Hear Faculty Senate

The university should hear the voices of the Temple community — including faculty members — on the proposed stadium.

On Wednesday, the university’s Faculty Senate voted to oppose the university’s proposed on-campus football stadium.

According to a resolution passed by the Faculty Senate, members are concerned that the university hasn’t detailed the results of last year’s $1.25 million feasibility study, and it hasn’t given any details on addressing community concerns like increased noise, litter and traffic.

The 2,200-member Faculty Senate passed the resolution — which opposed that the Board of Trustees to file an application to the Philadelphia Planning Commission for the stadium — 24 to 1, with 3 members abstaining.

This action on behalf of the Faculty Senate is notable, and the university should give it proper consideration. The Faculty Senate is meant to be a representative body of faculty members from all of Temple’s schools and colleges. Its opinions represent a large portion of the Temple community whose concerns deserve to be heard.

Some students and North Philadelphia residents have protested regularly since the university proposed the on-campus stadium in 2015, but faculty members from the Faculty Senate haven’t expressed a unified stance on the on-campus stadium until now. This is the first time university officials have had the opportunity to consider the Faculty Senate’s opinion. It would be negligent to ignore that opportunity.
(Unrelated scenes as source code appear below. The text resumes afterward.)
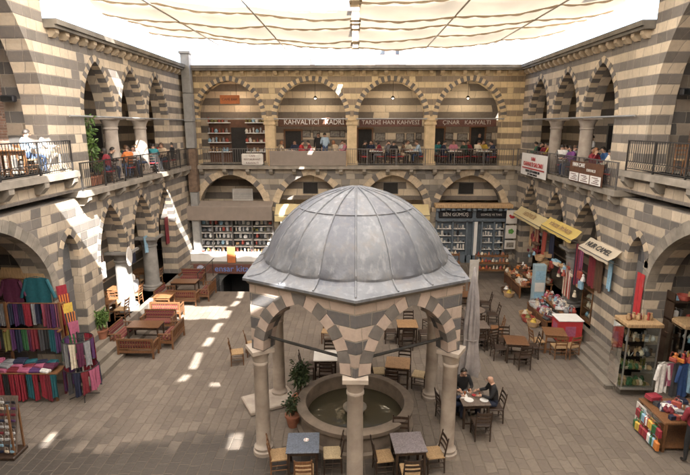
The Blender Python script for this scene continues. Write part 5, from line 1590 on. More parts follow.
# posters on the right end of the back wall
for z0, z1, em, lab in ((2.9,3.65,'red_paint','cream poster with a red bird like mark, upper one beside the silver shop'),(2.05,2.8,'leaf_poster','cream poster with a green leafy mark, below the red marked one'),(1.45,1.95,'photo','small pale poster lowest beside the silver shop')):
    if em == 'leaf_poster': M[em] = mat('green_print', (.10,.26,.05), .7, .3, 9)
    T = thing('poster', lab, 'poster', (8.72, 27.2, z0))
    h = z1-z0
    mb = MB(); mb.bevel_box(-.3, .3, -.02, .02, 0, h, .01); mb.build('board', M['offwhite'], T)
    mb = MB()
    if em == 'red_paint': mb.ball((.02,-.025,h*.5), .14, 10, 0, (1,.08,.6)); mb.ball((-.1,-.025,h*.6), .07, 8, 0, (1,.12,1))
    elif em == 'leaf_poster':
        for k in range(5): mb.ball((.09*math.cos(k*1.3),-.025,h*.55+.08*math.sin(k*1.3)), .08, 8, 0, (1,.1,1))
    else: mb.box(-.2,.2,-.026,-.021,.1,.38)
    mb.build('print', M[em], T)
# white hanging boards in the left arcade
T = thing('hanging_sign', 'white hanging board in the near arch of the left arcade', 'sign', (LX-.1, 17.55, 2.55))
mb = MB(); mb.bevel_box(-.03,.03,-.42,.42,0,.62,.01); mb.build('board', M['white_paint'], T); text('ÇAY', .25, (.033,0,.33), FACE_E, M['fascia'], T)
mb = MB(); mb.tube((0,-.3,.62),(0,-.3,1.4),.01,.01,5); mb.tube((0,.3,.62),(0,.3,1.4),.01,.01,5); mb.build('hanger', M['rail'], T)
T = thing('hanging_sign', 'oval white hanging sign between the left arcade arches', 'sign', (LX+.1, 19.55, 2.6))
mb = MB(); mb.lathe([(.3,0),(.32,.02),(.3,.04)], 24, M=Matrix.Translation((0,0,.35)) @ Matrix.Rotation(PI/2, 4, 'Y') @ Matrix.Diagonal((1.3,.8,1,1))); mb.build('board', M['offwhite'], T)
mb = MB(); mb.tube((0,0,.7),(0,0,1.3),.012,.012,5); mb.build('hanger', M['rail'], T)
def flood(label, p, rz):
    T = thing('floodlight', label, 'lamp', p, rz)
    mb = MB(); mb.bevel_box(-.2,.2,-.1,.1,-.1,.1,.03); mb.build('housing', M['black_paint'], T)
    mb = MB(); mb.box(-.03,.03,.1,.3,-.03,.03); mb.build('bracket', M['rail'], T)
    mb = MB(); mb.box(-.17,.17,-.108,-.101,-.08,.08); mb.build('lens', M['glass'], T)
flood('black floodlight on the brick wall of the near left upper bay', (LX-1.0, 15.2, 9.0), 0)
flood('black floodlight on the wall of the near left lower bay', (LX-1.6, 14.25, 4.0), 0)
flood('black floodlight on the jamb of the near right upper bay', (RX+.9, 15.75, 9.2), 0)
# red cloth on the near right pier
mb = MB()
for k in range(8):
    z0, z1 = 1.55+k*.26, 1.55+(k+1)*.26
    for j in range(4):
        y0, y1 = 15.05+j*.1, 15.05+(j+1)*.1
        f = lambda y, z: RX-.03-.02*math.sin(y*30+z)
        mb.add([(f(y0,z0),y0,z0),(f(y1,z0),y1,z0),(f(y1,z1),y1,z1),(f(y0,z1),y0,z1)], [(3,2,1,0)])
tag(mb.build('red_banner', M['red_paint']), 'narrow red cloth hanging on the near right pier', 'banner')
# pale town buildings beyond the roofs
M['town'] = mat('pale_render', (.62,.58,.54), .9, .1, .3, world=True)
M['town_p'] = mat('pinkish_render', (.6,.5,.47), .9, .1, .3, world=True)
for i, (x, y, w, d, h, m, lab) in enumerate(((14,62,16,10,22.5,'town','pale apartment block beyond the right end of the back roof'),(2,75,12,10,24,'town_p','pinkish apartment block beyond the middle of the back roof'),(-14,80,14,10,25,'town','pale apartment block beyond the left end of the back roof'))):
    T = thing('apartment_block', lab, 'building', (x, y, 0))
    mb = MB(); mb.box(-w/2, w/2, 0, d, 0, h); mb.build('wall', M[m], T)
    mb = MB(); mb.box(-w/2-.3, w/2+.3, -.3, d+.3, h, h+.35); mb.build('roof', M['town'], T)
    for k in range(4):
        for zz in (h-2.6, h-5.8):
            xx = -w/2+w*(k+.5)/4
            mb = MB(); mb.box(xx-.7, xx+.7, -.06, .02, zz, zz+1.5); mb.build('window', M['slate_paint'], T)

# small pendant lamps added to brighten the upper back bays
M['bulb'] = (lambda t: (t.put(t.b.inputs['Emission Color'], (1,.82,.58)), t.put(t.b.inputs['Emission Strength'], 3.0), t.mat)[2])(NT('lit_bulb'))
for (c, a), w in zip(UPB, ('first', 'second', 'third', 'fourth')):
    T = thing('added_pendant_lamp', f'small added pendant lamp hanging in the {w} back gallery arch from the left', 'lamp', (c+.15, 29.3, 9.75), 0, 'added pendant lamps in the back gallery')
    mb = MB(); mb.tube((0,0,.12),(0,0,1.2),.012,.012,6); mb.build('cord', M['rail'], T)
    mb = MB(); mb.lathe([(.13,0),(.1,.06),(.04,.12),(.03,.13)], 14, caps=False); mb.build('shade', M['rail'], T, True)
    mb = MB(); mb.ball((0,0,-.01), .05, 10); mb.build('bulb', M['bulb'], T, True)
    pl = bpy.data.lights.new('lamp_fill_light', 'POINT'); pl.energy = 6; pl.color = (1,.84,.62); pl.shadow_soft_size = .12
    po = bpy.data.objects.new('lamp_fill_light', pl); COL.objects.link(po); po.parent = T; po.location = (0,0,-.16)
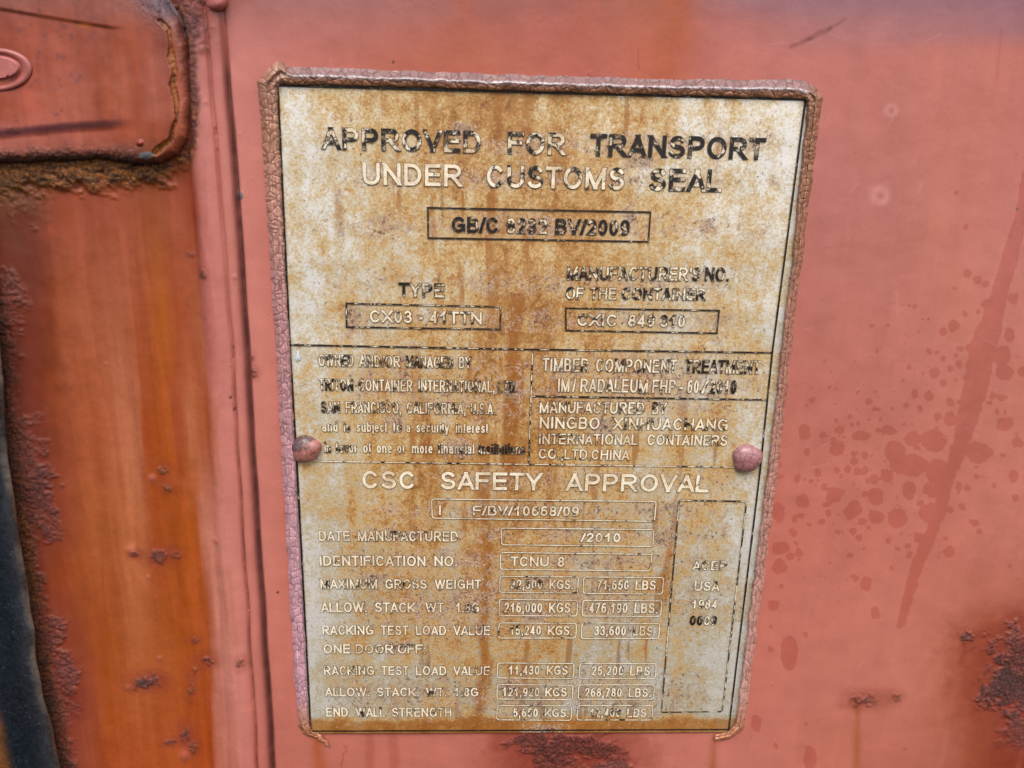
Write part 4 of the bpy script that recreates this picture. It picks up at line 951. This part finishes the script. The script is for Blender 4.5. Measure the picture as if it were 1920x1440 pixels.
# ---- printed rules and boxes
def rule(paths, w_edge, w_fill, wear, name, closed=False):
    """paths: px polylines on the plate; one mesh of mitred strips in two layers"""
    V, F, M, W = [], [], [], []
    for pts in paths:
        P = at([p[0] for p in pts], [p[1] for p in pts])
        Q = []
        n = len(P); segs = n if closed else n - 1
        for i in range(segs):                                   # subdivide for the worn colour attributes
            a, b = P[i], P[(i + 1) % n]; k = max(1, int(np.linalg.norm(b - a) / .004))
            Q += [a + (b - a) * t / k for t in range(k)]
        if not closed: Q.append(P[-1])
        Q = np.array(Q); n = len(Q)
        nx = np.roll(Q, -1, 0) - Q; pv = Q - np.roll(Q, 1, 0)
        if not closed: nx[-1] = pv[-1]; pv[0] = nx[0]
        nx /= np.linalg.norm(nx, axis=1)[:, None]; pv /= np.linalg.norm(pv, axis=1)[:, None]
        tan = nx + pv; tan /= np.linalg.norm(tan, axis=1)[:, None]
        nor = np.stack([-tan[:, 2], 0 * tan[:, 0], tan[:, 0]], -1); sc = 1 / np.clip((tan * nx).sum(1), .5, 1)
        for hw, y, mi in ((w_edge / 2, INK_Y1, 1), (w_fill / 2, INK_Y2, 0)):
            if hw <= 0: continue
            o = sum(len(x) for x in V)
            jit = 1 + (fbm(Q[:, 0] * 700, Q[:, 2] * 700, 5) - .5)[:, None] * .5
            A, B = Q + nor * (hw * sc)[:, None] * jit, Q - nor * (hw * sc)[:, None] * jit
            A[:, 1] = y; B[:, 1] = y
            V.append(np.concatenate([A, B])); W.append(np.full(2 * n, wear))
            for i in range(n if closed else n - 1):
                j = (i + 1) % n; F.append((o + i, o + n + i, o + n + j, o + j)); M.append(mi)
    V = np.concatenate(V); A = plate_attrs(V); A['wear'] = np.concatenate(W)
    i, j, k = F[0][:3]; nn = np.cross(V[j] - V[i], V[k] - V[i])
    if nn[1] > 0: F = [f[::-1] for f in F]
    mesh_obj(name, V, F, [INK_FILL, INK_EDGE], plate, A, False, M)

def box(tl, tr, br, bl, wear, rad=0, we=.00072, wf=.00036, name='text_box'):
    c = np.array([tl, tr, br, bl], float); pts = []
    if rad == 0: pts = [tuple(p) for p in c]
    else:
        for i in range(4):
            p, a, b = c[i], c[i - 1], c[(i + 1) % 4]
            da, db = (a - p) / np.linalg.norm(a - p), (b - p) / np.linalg.norm(b - p)
            for t in (0, .33, .67, 1):
                s = (1 - t) ** 2, t ** 2
                pts.append(tuple(p + da * rad * s[0] + db * rad * s[1]))
    rule([pts], we, wf, wear, name, True)

rule([[(521, 160), (1509.8, 187), (1447.5, 661), (1424.5, 885), (1386, 1200), (1366, 1367), (583, 1370), (557, 869), (543.5, 640)]], .0008, .0006, .92, 'border_line', True)
rule([[(544.8, 646.2), (980, 654.6), (1448, 661)]], .0008, .0004, .62, 'divider_line')
rule([[(998.5, 656.7), (991.4, 867)]], .0007, .00038, .5, 'divider_line')
rule([[(995.5, 742.4), (1438, 749.3)]], .0008, .0004, .58, 'divider_line')
rule([[(557, 861.5), (603, 864.3), (990, 870), (1371, 875.3), (1426, 876)]], .0007, .0004, .38, 'divider_line')
box((802.4, 389.4), (1219.4, 397.7), (1215.3, 453), (803, 446), .8)
box((649.3, 568.6), (938.5, 575), (937.9, 617), (650.2, 612.8), .62)
box((1060.6, 577.5), (1348, 582), (1343.5, 624.4), (1061, 619.4), .72)
for tl, tr, br, bl, w in [
    ((809.4, 934.8), (1230.2, 939.6), (1226.6, 976.7), (810.6, 970.7), .25),
    ((939.8, 989.4), (1225.7, 992.2), (1223.8, 1023.7), (940.5, 1020.5), .22),
    ((938.8, 1035), (1222.3, 1038.6), (1218.7, 1069.5), (938.3, 1066.5), .22),
    ((937.4, 1080), (1084.5, 1080.8), (1082.6, 1110.9), (936.9, 1109.8), .32), ((1094.4, 1080.8), (1244, 1082.2), (1241.5, 1113), (1093.3, 1111.7), .2),
    ((936.5, 1122.5), (1082.9, 1124.8), (1081.4, 1154), (935.6, 1153.4), .15), ((1093, 1124.8), (1240.7, 1125.7), (1238.3, 1154.8), (1091.3, 1154), .15),
    ((935.9, 1167), (1080.8, 1168), (1079.4, 1195.4), (934.4, 1195.4), .22), ((1091, 1167), (1236.9, 1168), (1234.8, 1196.3), (1089.6, 1196.3), .2),
    ((933.5, 1242), (1076.5, 1243), (1074.4, 1271.2), (932, 1270), .15), ((1087.3, 1243), (1230.2, 1243), (1228.7, 1271.5), (1085.8, 1270.6), .2),
    ((932.7, 1282.3), (1074.4, 1283.8), (1073, 1310.9), (931.5, 1309.4), .15), ((1085.2, 1283.2), (1226.7, 1282.9), (1225.2, 1310), (1083.8, 1310), .12),
    ((932, 1321.7), (1072, 1322.3), (1070.6, 1349.4), (931.5, 1348.5), .3), ((1083.2, 1321.7), (1223.8, 1321.7), (1221.7, 1348.8), (1081.4, 1348.8), .28)]:
    box(tl, tr, br, bl, w, 5, .00078, .00044)
box((1273, 937.3), (1399.5, 939.6), (1354.1, 1333.3), (1239.8, 1334.8), .55, 4)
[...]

President Richard Englert plans to host an informational town hall about the stadium on March 6 in Mitten Hall. We hope this event — the first town hall that Englert has hosted as university president — will listen to the faculty’s concerns and take them seriously.

The Temple News has consistently recommended open communication with the Temple community — including students, faculty and North Philadelphia residents — regarding the proposed on-campus stadium. The Faculty Senate represents a substantial population on Main Campus. We hope the university hears its voice, along with the voices of all those who live, study and work in North Philadelphia.